SUPPLIED ENTRIES
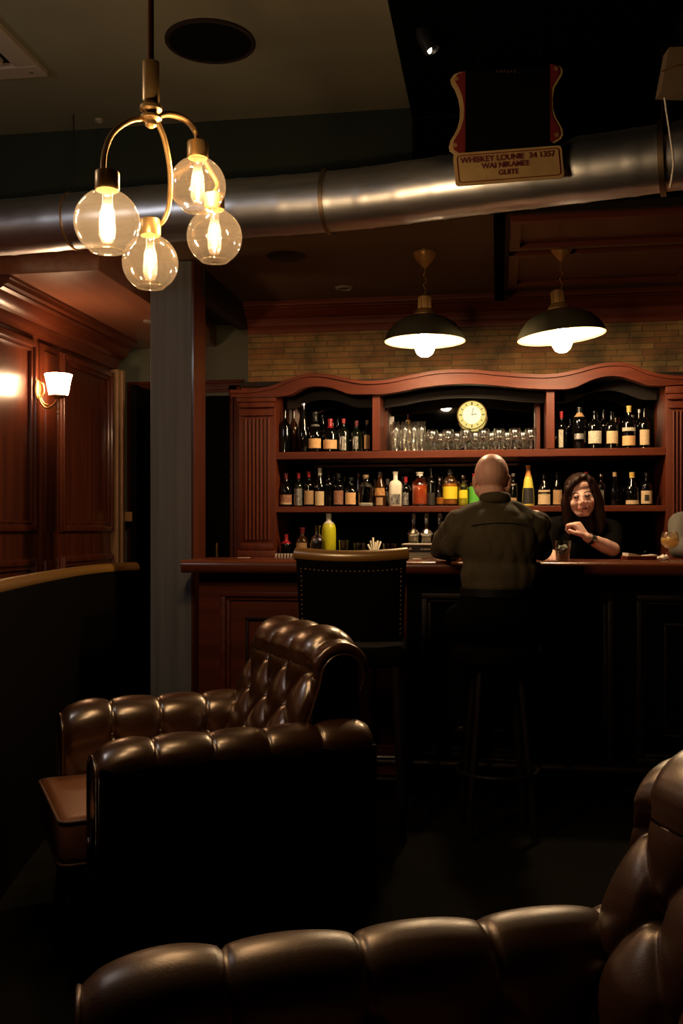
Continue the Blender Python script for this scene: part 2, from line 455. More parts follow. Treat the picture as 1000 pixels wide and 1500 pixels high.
struct('baseboard_left', box(NB(), LX, LX + .03, FY, 6.02, 0, .12, .004), M['panel_y'])
# pale corner post that ends the panelled wall
bm = NB(); box(bm, LX - .02, LX + .05, 5.955, 5.99, 0, 2.26, .003); box(bm, LX - .02, LX + .065, 5.995, 6.035, 0, 2.26, .003)
struct('trim_10', bm, pbr('pale_jamb', (.30, .17, .085), .4))
# hall door in the grey wall
x0, x1 = at_y(186, 560, 6.33).x, at_y(356, 560, 6.33).x
bm = NB()
for (o, w, d) in ((0, .10, .02), (.012, .03, .04), (.065, .02, .035)):
    box(bm, x0 + o, x1 - o, 6.35 - d, 6.35, 2.235 - o - w + .02, 2.235 - o, .003)
    box(bm, x0 + o, x0 + o + w, 6.35 - d, 6.35, 0, 2.2 - o, .003)
    box(bm, x1 - o - w, x1 - o, 6.35 - d, 6.35, 0, 2.2 - o, .003)
struct('trim_11', bm, M['mahogany'], auto=30)
door = struct('door_1', box(NB(), x0 + .09, x1 - .09, 6.325, 6.35, .01, 2.13, .004), M['darkroom'])
obj('door_handle', tube(NB(), [(x1 - .16, 6.27, 1.0), (x1 - .16, 6.27, 1.16)], .009), M['brass_dark'], door)
# dark open door leaf at the end of the panelled wall
door2 = struct('door_2', box(NB(), LX + .10, LX + .14, 6.04, 6.32, .01, 2.17, .003), M['darkroom'])
obj('hinge', box(NB(), LX + .05, LX + .11, 6.036, 6.04, 1.30, 1.36), M['brass_dark'], door2)
obj('hinge', box(NB(), LX + .05, LX + .11, 6.036, 6.04, .95, 1.01), M['brass_dark'], door2)
# reddish tray panels in the bar ceiling, right
def tray(name, x0, x1, y0, y1):
    bm = NB(); w = .05
    box(bm, x0, x1, y0, y0 + w, 2.57, 2.6, .003); box(bm, x0, x1, y1 - w, y1, 2.57, 2.6, .003)
    box(bm, x0, x0 + w, y0 + w, y1 - w, 2.57, 2.6, .003); box(bm, x1 - w, x1, y0 + w, y1 - w, 2.57, 2.6, .003)
    box(bm, x0 + w, x1 - w, y0 + w, y1 - w, 2.592, 2.6)
    return struct(name, bm, M['tray'])
a = at_z(728, 350, 2.6)
tray('trim_12', .05, .98, 4.32, 4.78); tray('trim_13', .05, .98, 4.86, 5.5)
struct('trim_14', box(NB(), -.02, .03, 4.3, 5.7, 2.55, 2.6), M['blackpaint'])
struct('trim_15', box(NB(), 1.05, RX, 4.3, 5.7, 2.56, 2.6), M['blackpaint'])

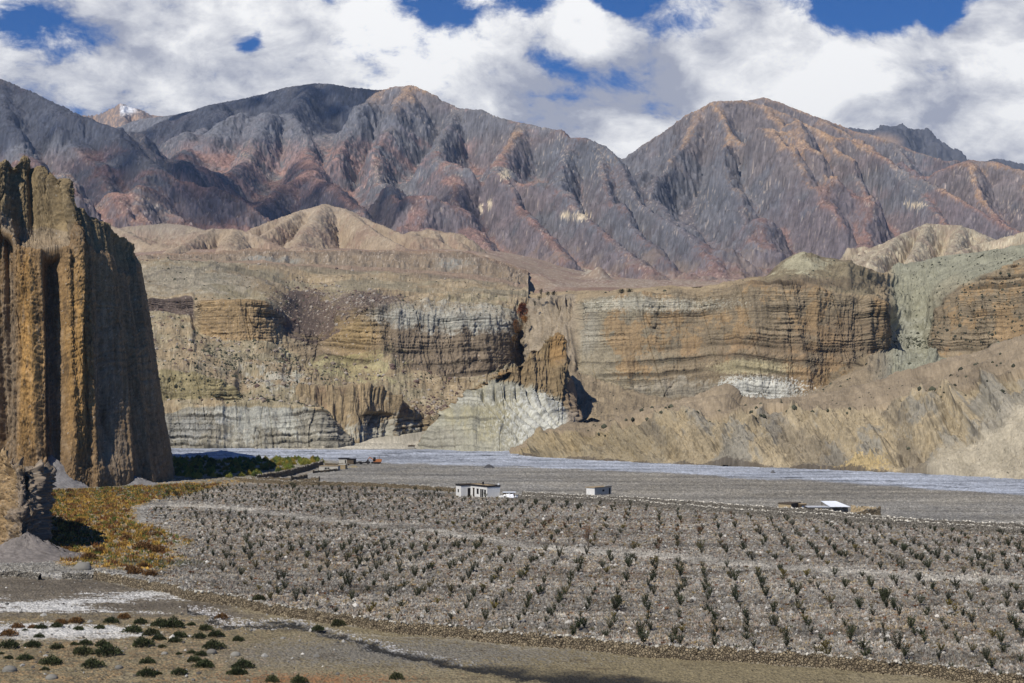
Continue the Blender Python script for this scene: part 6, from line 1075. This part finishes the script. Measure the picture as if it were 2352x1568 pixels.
# ---------------------------------------------------------------- clouds drifting out of the picture to the left, whose shade lies on the range
def cumulus(x, y, z, rx, ry, seed, label):
    n = 150; m_ = 60; a = np.linspace(0, 2 * np.pi, n); b = np.linspace(-np.pi / 2, np.pi / 2, m_); A_, B_ = np.meshgrid(a, b); dx = np.cos(B_) * np.cos(A_); dy = np.cos(B_) * np.sin(A_); dz = np.sin(B_)
    k = 1 + .20 * N(T0, dx * 300 + seed * 97 + dz * 90, dy * 300, 900) + .10 * N(T1, dx * 300 + seed * 31 + dz * 50, dy * 300, 700)
    for q in (0, 1): k[:, 0] = k[:, -1] = (k[:, 0] + k[:, -1]) / 2
    k[0] = k[0].mean(); k[-1] = k[-1].mean(); V = np.stack([dx * k * rx, dy * k * ry, np.where(dz < 0, dz * 90, dz * k * 420)], -1)
    me = raw_mesh('cloud', V, grid_faces(m_, n), M_CLOUD, None); o = link('cloud', me, 'stuff', label); o.location = (x, y, z); return o
M_CLOUD = bpy.data.materials.new('cloud'); M_CLOUD.use_nodes = True; M_CLOUD.node_tree.nodes['Principled BSDF'].inputs['Base Color'].default_value = (.9, .9, .9, 1); M_CLOUD.node_tree.nodes['Principled BSDF'].inputs['Roughness'].default_value = 1
_q = NT(M_CLOUD.node_tree); _tr = _q.node('ShaderNodeBsdfTransparent'); _mx = _q.node('ShaderNodeMixShader', ins={0: .70, 1: M_CLOUD.node_tree.nodes['Principled BSDF'].outputs[0], 2: _tr.outputs[0]}); _q.l.new(_mx.outputs[0], M_CLOUD.node_tree.nodes['Material Output'].inputs[0])
def cloud_over(px, py, Y_, z, rx, ry, seed, label):
    c_ = Vector(W(px, py, Y_)); t_ = (z - c_.z) / SUN.z; p_ = c_ + SUN * t_; return cumulus(p_.x, p_.y, z, rx, ry, seed, label)
cloud_over(120, 260, 4200, 4300, 430, 420, 1, 'white cloud over the left ridge, beyond the left edge of the view')
cloud_over(560, 240, 5900, 4300, 560, 400, 2, 'white cloud whose shade lies on the dark back ridge')
cloud_over(690, 450, 3950, 4300, 190, 170, 3, 'small white cloud whose shade lies on the low dark mound')
cloud_over(330, 440, 3700, 4300, 170, 150, 4, 'small white cloud whose shade lies on the gorge below the left ridge')
# ---------------------------------------------------------------- air
import bmesh
bm = bmesh.new(); bmesh.ops.create_cube(bm, size=1); me = bpy.data.meshes.new('haze'); bm.to_mesh(me); bm.free()
hz = link('haze', me, 'stuff', 'thin blue mountain air'); hz.scale = (15000, 11300, 1960); hz.location = (0, 5400, 1960 / 2 - 6)
m = bpy.data.materials.new('mountain_air'); m.use_nodes = True; q = NT(m.node_tree); q.n.clear(); pvn = q.node('ShaderNodeVolumePrincipled', ins={'Color': (.60, .75, .97, 1), 'Density': 3.2e-5}); pvn.inputs['Anisotropy'].default_value = .2
oo = q.node('ShaderNodeOutputMaterial'); q.l.new(pvn.outputs[0], oo.inputs[1]); me.materials.append(m)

REQUIRED TASK
Exclude the pictures and transcribe all of the entries exactly.

ANSWER TO THE PROBLEM
Continue the Blender Python script for this scene: part 2, from line 455. More parts follow. Treat the picture as 1000 pixels wide and 1500 pixels high.
struct('baseboard_left', box(NB(), LX, LX + .03, FY, 6.02, 0, .12, .004), M['panel_y'])
# pale corner post that ends the panelled wall
bm = NB(); box(bm, LX - .02, LX + .05, 5.955, 5.99, 0, 2.26, .003); box(bm, LX - .02, LX + .065, 5.995, 6.035, 0, 2.26, .003)
struct('trim_10', bm, pbr('pale_jamb', (.30, .17, .085), .4))
# hall door in the grey wall
x0, x1 = at_y(186, 560, 6.33).x, at_y(356, 560, 6.33).x
bm = NB()
for (o, w, d) in ((0, .10, .02), (.012, .03, .04), (.065, .02, .035)):
    box(bm, x0 + o, x1 - o, 6.35 - d, 6.35, 2.235 - o - w + .02, 2.235 - o, .003)
    box(bm, x0 + o, x0 + o + w, 6.35 - d, 6.35, 0, 2.2 - o, .003)
    box(bm, x1 - o - w, x1 - o, 6.35 - d, 6.35, 0, 2.2 - o, .003)
struct('trim_11', bm, M['mahogany'], auto=30)
door = struct('door_1', box(NB(), x0 + .09, x1 - .09, 6.325, 6.35, .01, 2.13, .004), M['darkroom'])
obj('door_handle', tube(NB(), [(x1 - .16, 6.27, 1.0), (x1 - .16, 6.27, 1.16)], .009), M['brass_dark'], door)
# dark open door leaf at the end of the panelled wall
door2 = struct('door_2', box(NB(), LX + .10, LX + .14, 6.04, 6.32, .01, 2.17, .003), M['darkroom'])
obj('hinge', box(NB(), LX + .05, LX + .11, 6.036, 6.04, 1.30, 1.36), M['brass_dark'], door2)
obj('hinge', box(NB(), LX + .05, LX + .11, 6.036, 6.04, .95, 1.01), M['brass_dark'], door2)
# reddish tray panels in the bar ceiling, right
def tray(name, x0, x1, y0, y1):
    bm = NB(); w = .05
    box(bm, x0, x1, y0, y0 + w, 2.57, 2.6, .003); box(bm, x0, x1, y1 - w, y1, 2.57, 2.6, .003)
    box(bm, x0, x0 + w, y0 + w, y1 - w, 2.57, 2.6, .003); box(bm, x1 - w, x1, y0 + w, y1 - w, 2.57, 2.6, .003)
    box(bm, x0 + w, x1 - w, y0 + w, y1 - w, 2.592, 2.6)
    return struct(name, bm, M['tray'])
a = at_z(728, 350, 2.6)
tray('trim_12', .05, .98, 4.32, 4.78); tray('trim_13', .05, .98, 4.86, 5.5)
struct('trim_14', box(NB(), -.02, .03, 4.3, 5.7, 2.55, 2.6), M['blackpaint'])
struct('trim_15', box(NB(), 1.05, RX, 4.3, 5.7, 2.56, 2.6), M['blackpaint'])

Continue the Blender Python script for this scene: part 6, from line 1075. This part finishes the script. Measure the picture as if it were 2352x1568 pixels.
# ---------------------------------------------------------------- clouds drifting out of the picture to the left, whose shade lies on the range
def cumulus(x, y, z, rx, ry, seed, label):
    n = 150; m_ = 60; a = np.linspace(0, 2 * np.pi, n); b = np.linspace(-np.pi / 2, np.pi / 2, m_); A_, B_ = np.meshgrid(a, b); dx = np.cos(B_) * np.cos(A_); dy = np.cos(B_) * np.sin(A_); dz = np.sin(B_)
    k = 1 + .20 * N(T0, dx * 300 + seed * 97 + dz * 90, dy * 300, 900) + .10 * N(T1, dx * 300 + seed * 31 + dz * 50, dy * 300, 700)
    for q in (0, 1): k[:, 0] = k[:, -1] = (k[:, 0] + k[:, -1]) / 2
    k[0] = k[0].mean(); k[-1] = k[-1].mean(); V = np.stack([dx * k * rx, dy * k * ry, np.where(dz < 0, dz * 90, dz * k * 420)], -1)
    me = raw_mesh('cloud', V, grid_faces(m_, n), M_CLOUD, None); o = link('cloud', me, 'stuff', label); o.location = (x, y, z); return o
M_CLOUD = bpy.data.materials.new('cloud'); M_CLOUD.use_nodes = True; M_CLOUD.node_tree.nodes['Principled BSDF'].inputs['Base Color'].default_value = (.9, .9, .9, 1); M_CLOUD.node_tree.nodes['Principled BSDF'].inputs['Roughness'].default_value = 1
_q = NT(M_CLOUD.node_tree); _tr = _q.node('ShaderNodeBsdfTransparent'); _mx = _q.node('ShaderNodeMixShader', ins={0: .70, 1: M_CLOUD.node_tree.nodes['Principled BSDF'].outputs[0], 2: _tr.outputs[0]}); _q.l.new(_mx.outputs[0], M_CLOUD.node_tree.nodes['Material Output'].inputs[0])
def cloud_over(px, py, Y_, z, rx, ry, seed, label):
    c_ = Vector(W(px, py, Y_)); t_ = (z - c_.z) / SUN.z; p_ = c_ + SUN * t_; return cumulus(p_.x, p_.y, z, rx, ry, seed, label)
cloud_over(120, 260, 4200, 4300, 430, 420, 1, 'white cloud over the left ridge, beyond the left edge of the view')
cloud_over(560, 240, 5900, 4300, 560, 400, 2, 'white cloud whose shade lies on the dark back ridge')
cloud_over(690, 450, 3950, 4300, 190, 170, 3, 'small white cloud whose shade lies on the low dark mound')
cloud_over(330, 440, 3700, 4300, 170, 150, 4, 'small white cloud whose shade lies on the gorge below the left ridge')
# ---------------------------------------------------------------- air
import bmesh
bm = bmesh.new(); bmesh.ops.create_cube(bm, size=1); me = bpy.data.meshes.new('haze'); bm.to_mesh(me); bm.free()
hz = link('haze', me, 'stuff', 'thin blue mountain air'); hz.scale = (15000, 11300, 1960); hz.location = (0, 5400, 1960 / 2 - 6)
m = bpy.data.materials.new('mountain_air'); m.use_nodes = True; q = NT(m.node_tree); q.n.clear(); pvn = q.node('ShaderNodeVolumePrincipled', ins={'Color': (.60, .75, .97, 1), 'Density': 3.2e-5}); pvn.inputs['Anisotropy'].default_value = .2
oo = q.node('ShaderNodeOutputMaterial'); q.l.new(pvn.outputs[0], oo.inputs[1]); me.materials.append(m)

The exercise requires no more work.